Full Steam Arts offers arts classes to artists of all ages & experience levels.
I invite you to open up to your creativity and have more joy in your life!

Sunday, May 16, 2010

Art Rule: No Put Downs or Put Ups

I have a golden rule in my art classes: "There is no such thing as good or bad art" and logically it follows that: "No put downs or put ups in Art."

Well, technically there is "good" and "bad" art, but folks have been debating that for centuries & it largely comes down to individual preference. (See my earlier post on Meaninglessness.) And if you are one to view a lot of artwork, you might get that inner "buzz" which signals a resonance of universal recognition in a piece of artwork. Like a gut reaction; you are attracted to an image. This attraction can be beautiful or repulsive. And you can like or dislike a "good" piece of art.

But how does an artist create such a piece that speaks universally to people? Some have the ability as if it were channeled from a higher source; others work diligently for decades and may only hit it on occasion. Others struggle with it their whole lives, either loving or hating (or both) the ride.

But back to intuitive painting...

As we are accessing our internal material as creative expression, we struggle to not judge the result. Like with dreams, we can have preferences, but ultimately dreaming is a necessary part of restoring our body's vital energy and not up for debate on whether or not the act of dreaming itself is good or bad.

There are waking exercises one can do to influence dreams. Often discussing a positive dream topic can help a young child fall asleep peacefully at night. And with conscious effort, one can increase their ability to lucid dream and have some ability to alter the outcome of a dream. For example, turning around to face your pursuer or, in my case, I put the brakes on my out of control car and get out and walk to safety. But I didn't choose to have that car dream for the tenth time; I can only alter my actions and see how that affects the outcome.

Like painting, we should allow the topic to come through us and then sense into how we want to treat it when it appears on the paper. This can be a wildly liberating experience! We paint things we would never really do in real life. The sense of personal agency revitalizes us, much like a full night of REM sleep!

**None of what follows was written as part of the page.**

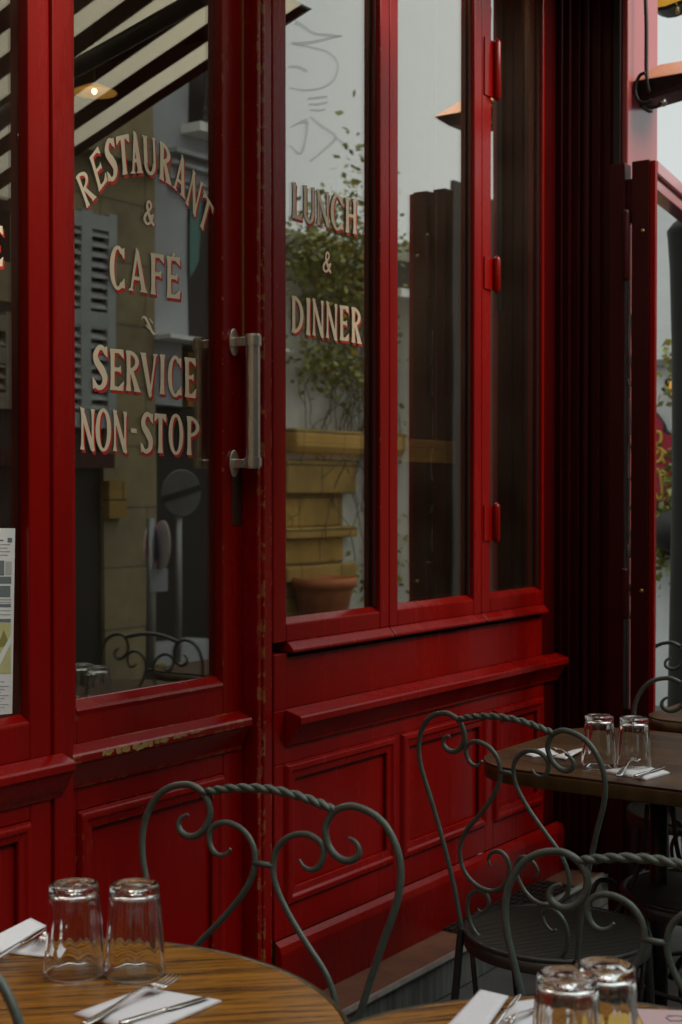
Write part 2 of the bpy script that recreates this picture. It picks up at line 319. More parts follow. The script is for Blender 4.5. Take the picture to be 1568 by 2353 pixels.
# ================================================================== ground
g = MB(); g.add([(-60, -60, 0), (60, -60, 0), (60, 60, 0), (-60, 60, 0)], [(0, 1, 2, 3)])
tag(g.build('street', M['street']), kind='structure')
lo = thing('terrace_step', 'low terracotta step with worn metal nosing along the red shop front', 'step', (2, -0.075, 0))
MB().prism_x([(0.0, 0.004), (-0.146, 0.004), (-0.146, 0.096), (0.0, 0.096)], -3, 4.9).build('riser', M['riser'], lo)
MB().prism_x([(0.02, 0.0985), (-0.141, 0.0985), (-0.141, 0.109), (0.02, 0.109)], -3, 4.9).build('tread', M['tile'], lo)
MB().prism_x([(-0.1415, 0.0985), (-0.154, 0.0985), (-0.156, 0.104), (-0.152, 0.1125), (-0.1415, 0.1125)], -3, 4.9).build('nosing', M['nosing'], lo)
m = MB()
a, b = on_z(1180, 2110, 0.11), on_z(1290, 2045, 0.11)
for i in range(15):
    for j in range(6): m.box(3.52 + i * 0.042, 3.52 + i * 0.042 + 0.034, -0.135 + j * 0.021, -0.135 + j * 0.021 + 0.015, 0.1095, 0.116)
m.box(3.515, 4.15, -0.138, -0.008, 0.1094, 0.1115)
tag(m.build('doormat', M['iron_dark']), 'dark worn mat lying on the terracotta step beneath the far window', 'mat')

# ================================================================== restaurant front
rf = thing('restaurant_front', 'glossy red wooden restaurant front with glazed door and tall windows', 'shop front', (3, 0, 0.1))
# --- folding window leaves
LEAF = [(2.744, 3.264, 2.797, 3.219), (3.266, 3.780, 3.309, 3.735), (3.782, 4.200, 3.838, 4.186)]
ZB, ZT = 1.005, 3.14
for i, (xa, xb, ga, gb) in enumerate(LEAF):
    m = MB()
    m.box(xa, ga, 0, 0.06, ZB, ZT).box(gb, xb, 0, 0.06, ZB, ZT).box(ga, gb, 0.0005, 0.06, 3.0, ZT)
    m.prism_x([(0.0005, ZB), (0.06, ZB), (0.06, 1.062), (0.024, 1.062), (0.0005, 1.048)], ga, gb)
    m.prism_x([(0.0, 0.978), (0.03, 0.978), (0.03, 1.0045), (0.0, 1.0045), (-0.004, 1.002), (-0.019, 0.986), (-0.019, 0.978)], xa + (0.001 if i else 0.056), xb - 0.001)
    lf = m.build('window_leaf', M['worn'] if i == 0 else M['red'], rf, bevel=0.003)
    cxg, czg = (ga + gb) / 2, 2.03; gp = MB().box(ga - 0.003 - cxg, gb + 0.003 - cxg, -0.002, 0.002, 1.056 - czg, 3.0 - czg).build('glass_pane', M['pane'], lf, local=True)
    gp.location = Vector((cxg, 0.028, czg)) - rf.location; gp.rotation_euler = ((0, 0, 0.0046), (0, 0, -0.0064), (0, 0, 0.0026))[i]
    m = MB(); m.box(gb - 0.012, gb - 0.0005, 0.038, 0.050, 1.063, 2.999).box(gb - 0.018, gb - 0.013, 0.040, 0.055, 1.063, 2.999)
    m.box(gb - 0.006, gb - 0.0004, 0.014, 0.0205, 1.063, 2.999)
    m.build('spacer_bar', M['spacer'], lf)
    m = MB(); m.box(ga + 0.001, gb - 0.02, 0.038, 0.050, 1.0625, 1.070); m.build('bottom_bead', M['maroon'], lf)
for z0, z1 in ((1.22, 1.335), (1.985, 2.09), (2.57, 2.75)):
    m = MB(); m.lathe([(0.001, z0 - 0.006), (0.008, z0), (0.011, z0 + 0.008), (0.011, z1 - 0.008), (0.008, z1), (0.001, z1 + 0.006)], (3.851, -0.0135, 0), 14)
    m.box(3.79, 3.852, -0.0045, -0.0005, z0 + 0.004, z1 - 0.004)
    m.build('hinge', M['red'], rf)
# --- dado below the windows
m = MB()
m.box(2.8005, 4.1998, 0.006, 0.06, 0.8385, 0.9655)
m.box(2.747, 4.200, 0.0, 0.06, 0.705, 0.838)
m.box(2.747, 2.80, 0.0, 0.06, 0.8385, 0.9775)
for xa, xb in ((2.747, 2.787), (3.290, 3.322), (3.806, 3.856), (4.1905, 4.2000)): m.box(xa, xb, 0.0, 0.06, 0.275, 0.7045)
for xa, xb in ((2.7872, 3.2898), (3.3222, 3.8058), (3.8562, 4.1903)):
    m.box(xa, xb, 0.0085, 0.06, 0.275, 0.7045)
    panel_frame(m, xa, xb, 0.352, 0.7045, 0.0, 0.042, 0.010)
    m.box(xa, xb, 0.0, 0.0083, 0.275, 0.352)
m.build('dado_panelling', M['red'], rf, bevel=0.002)
MB().box(2.801, 4.199, 0.028, 0.06, 0.966, 0.9775).build('gap_shade_strip', M['black'], rf)  # solid black strip stands for the shade inside this gap
MB().prism_x([(-0.001, 0.109), (-0.022, 0.109), (-0.022, 0.245), (-0.016, 0.262), (-0.001, 0.274)], 2.748, 4.6).build('skirting', M['red'], rf, bevel=0.0015)
MB().prism_x([(-0.0015, 0.838), (-0.046, 0.826), (-0.05, 0.822), (-0.05, 0.806), (-0.044, 0.803), (-0.026, 0.778), (-0.012, 0.757), (-0.010, 0.750), (-0.0015, 0.746)], 2.79, 4.285).build('dado_ledge', M['red'], rf, bevel=0.002)
# --- post between door and windows
m = MB(); m.box(2.683, 2.696, -0.001, 0.10, 0.20, 3.14).box(2.6965, 2.7435, 0.003, 0.10, 0.20, 3.14)
m.prism_z([(2.700, 0.0028), (2.703, -0.003), (2.709, -0.003), (2.712, 0.0028)], 0.20, 3.14)
m.build('door_post', M['post'], rf, bevel=0.003)
m = MB(); m.box(2.676, 2.752, -0.012, 0.10, 0.109, 0.199); m.build('post_base', M['post'], rf, bevel=0.006)
# --- door
m = MB(); DY = 0.045
m.box(2.607, 2.682, DY, 0.10, 0.115, 3.14).box(2.06, 2.125, DY, 0.10, 0.115, 3.14).box(2.1255, 2.6065, DY + 0.0005, 0.10, 2.95, 3.14)
m.prism_x([(DY + 0.0005, 0.845), (0.10, 0.845), (0.10, 0.935), (DY + 0.022, 0.938), (DY + 0.001, 0.922), (DY - 0.002, 0.916), (DY + 0.0005, 0.905)], 2.1255, 2.6065)
m.box(2.1255, 2.6065, DY + 0.0005, 0.10, 0.705, 0.8448)
m.box(2.1255, 2.6065, DY + 0.009, 0.10, 0.25, 0.7048)
panel_frame(m, 2.1255, 2.6065, 0.25, 0.7048, DY, 0.042, 0.011)
m.box(2.1255, 2.6065, DY + 0.0005, 0.10, 0.115, 0.2498)
door = m.build('door', M['worn'], rf, bevel=0.003)
GY = 0.070
MB().box(2.1235, 2.6085, GY - 0.002, GY + 0.002, 0.937, 2.9515).build('glass_pane', M['pane'], door)
m = MB(); m.box(2.592, 2.6065, GY + 0.003, GY + 0.02, 0.945, 2.949).build('spacer_bar', M['spacer'], door)
m = MB(); m.prism_x([(DY, 0.848), (DY - 0.040, 0.836), (DY - 0.044, 0.832), (DY - 0.044, 0.817), (DY - 0.038, 0.813), (DY - 0.022, 0.786), (DY - 0.010, 0.766), (DY - 0.008, 0.757), (DY, 0.752)], 2.072, 2.664)
M['ledge'] = worn(mat('flaking_ledge_paint', RED, 0.22, noise=9, amt=0.12, bump=0.15, bscale=60), thr=0.52, rad=0.010, scale=30)
led = m.build('ledge', M['ledge'], door, bevel=0.002)
rng = random.Random(3); m = MB(); x = 2.16
while x < 2.47:
    wd = rng.uniform(0.010, 0.03); k = max(0.15, 1 - abs(x - 2.25) / 0.24)
    n = 9; pts = []
    for q in range(n):
        a = 2 * math.pi * q / n; r_ = rng.uniform(0.55, 1.15)
        pts.append((x + math.cos(a) * wd * 0.62 * r_, DY - 0.0447, 0.8335 - 0.0035 - k * 0.004 + math.sin(a) * 0.010 * k * r_))
    pts = [(p[0], p[1], min(p[2], 0.8315)) for p in pts]
    m.slab(pts, (0, -0.0007 - rng.random() * 0.0004, 0)); x += wd * rng.uniform(0.6, 1.5)
m.build('paint_chips', M['ochre'], door)
m = MB(); m.box(2.683 - 0.004, 2.6828, DY - 0.004, DY - 0.0005, 1.745, 3.14); m.build('brass_strip', M['brass'], door)
MB().box(2.640, 2.676, DY - 0.003, DY - 0.0003, 1.295, 1.452).build('push_plate', M['bronze'], door, bevel=0.001)
hx, hy = 2.650, -0.012
m = MB()
m.lathe([(0.0005, 1.430), (0.017, 1.430), (0.0175, 1.434), (0.0205, 1.4345), (0.0205, 1.456), (0.0172, 1.4565), (0.0172, 1.7195), (0.0205, 1.72), (0.0205, 1.743), (0.0175, 1.7435), (0.017, 1.748), (0.0005, 1.748)], (hx, hy, 0), 72, smooth=False)
hd = m.build('door_handle', M['steel'], door)
for zc in (1.442, 1.731):
    m = MB(); m.box(hx - 0.014, hx + 0.004, hy + 0.008, DY - 0.006, zc - 0.0105, zc + 0.0105)
    prof = [(0.017 * math.cos(t), 0.033 * math.sin(t)) for t in np.linspace(0, 2 * math.pi, 24, endpoint=False)]
    m.slab([(hx - 0.006 + a, DY - 0.0005, zc + b) for a, b in prof], (0, -0.006, 0))
    m.build('handle_bracket', M['steel'], hd, bevel=0.0015)
# --- left pilaster and window
m = MB(); m.box(1.954, 2.008, 0.0, 0.10, 0.115, 3.14).box(2.0085, 2.016, 0.005, 0.10, 0.115, 3.14).box(2.0165, 2.069, -0.003, 0.10, 0.115, 3.14)
m.build('pilaster', M['red'], rf, bevel=0.003)
m = MB()
m.prism_x([(0.0, 0.845), (0.09, 0.845), (0.09, 0.934), (0.024, 0.934), (0.002, 0.922), (0.0, 0.915)], 1.1, 1.9535)
m.box(1.1, 1.9535, 0.0005, 0.09, 0.725, 0.8448).box(1.1, 1.9535, 0.009, 0.09, 0.25, 0.7248).box(1.1, 1.9535, 0.0005, 0.09, 0.115, 0.2498)
panel_frame(m, 1.1, 1.9535, 0.25, 0.7248, 0.0, 0.035, 0.010)
m.box(1.1, 1.16, 0.0, 0.09, 0.9345, 3.14).box(1.1605, 1.9535, 0.0, 0.09, 2.95, 3.14)
lw = m.build('fixed_window', M['red'], rf, bevel=0.003)
MB().prism_x([(-0.0035, 0.848), (-0.040, 0.836), (-0.044, 0.832), (-0.044, 0.817), (-0.038, 0.813), (-0.020, 0.78), (-0.008, 0.765), (-0.0035, 0.757)], 1.1, 2.036).build('ledge', M['red'], lw, bevel=0.002)
LY = 0.028
MB().box(1.1607, 1.9533, LY - 0.002, LY + 0.002, 0.935, 2.949).build('glass_pane', M['pane'], lw)
# poster stuck on the left glass
po = thing('poster', 'white printed poster with grey bars and a green picture, stuck on the leftmost glass', 'poster', (1.8, LY - 0.003, 0.95))
m = MB(); ps = [on_y(x, y, LY - 0.0035) for x, y in ((-60, 1648), (28, 1640), (35, 1214), (-60, 1213))]; m.slab(ps, (0, 0.0008, 0)); m.build('sheet', M['paper'], po)
def pq(mm, x0, y0, x1, y1, d=0.0042):
    mm.slab([on_y(x, y, LY - d) for x, y in ((x0, y1), (x1, y1), (x1, y0), (x0, y0))], (0, 0.0004, 0))
m = MB(); pq(m, -60, 1346, 24, 1372); pq(m, -60, 1325, 26, 1341); pq(m, -60, 1388, 25, 1395); pq(m, -60, 1422, 25, 1430); pq(m, -60, 1288, 10, 1322)
pq(m, 18, 1236, 28, 1246); pq(m, -10, 1240, 8, 1243); m.build('print_blocks', M['ink'], po)
m = MB(); pq(m, -60, 1376, 26, 1379); pq(m, -60, 1383, 26, 1385); pq(m, -60, 1402, 25, 1403.5); pq(m, -60, 1411, 25, 1413); pq(m, 13, 1290, 27, 1321)
for k in range(9): pq(m, -60, 1576 + 7 * k, 20 - 9 * (k % 3), 1578 + 7 * k)
for k in range(4): pq(m, -60, 1250 + 8 * k, 24 - 6 * (k % 2), 1252 + 8 * k)
if 1: pq(m, -20, 1565, 10, 1567); m.build('print_lines', M['ink_light'], po)
m = MB(); pq(m, -60, 1432, 25, 1548); m.build('picture', M['poster_green'], po)
m = MB()
m.slab([on_y(x, y, LY - 0.0047) for x, y in ((-8, 1490), (22, 1482), (9, 1448))], (0, 0.0004, 0))
m.build('picture_tree', M['poster_tree'], po)
m = MB(); m.slab([on_y(x, y, LY - 0.0052) for x, y in ((-20, 1540), (-6, 1540), (25, 1478), (25, 1460))], (0, 0.0004, 0)); m.build('picture_path', M['paper'], po)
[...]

When I am teaching an art class, especially to kids, the artists struggle not so much with the put downs--they get that part-- but the put ups. This largely comes back to a child's recognition of what is universally accepted as "good" technique.

I cannot prevent each person from coming to the process of creating art with all their individual personalities--whether or not they jump into the project or hesitate & erase all efforts several times over. I have watched some kids have a little cry & then return to a satisfying, unrestricted effort. Sometimes I pat them gently through this and sometimes I let them struggle alone.

When we "put up" an image, we are forcing the range of human experience into a hierarchical preference. And the artist within hearing distance of our comment is affected by wondering where they fall on the hierarchy. It takes away from the individuality of the experience of art-making.

Is my dream of an out of control car ride a good one? Does it show that I have lost control over my life which points to some sort of defect in me? How do I come to understand these dreams and make meaning for myself?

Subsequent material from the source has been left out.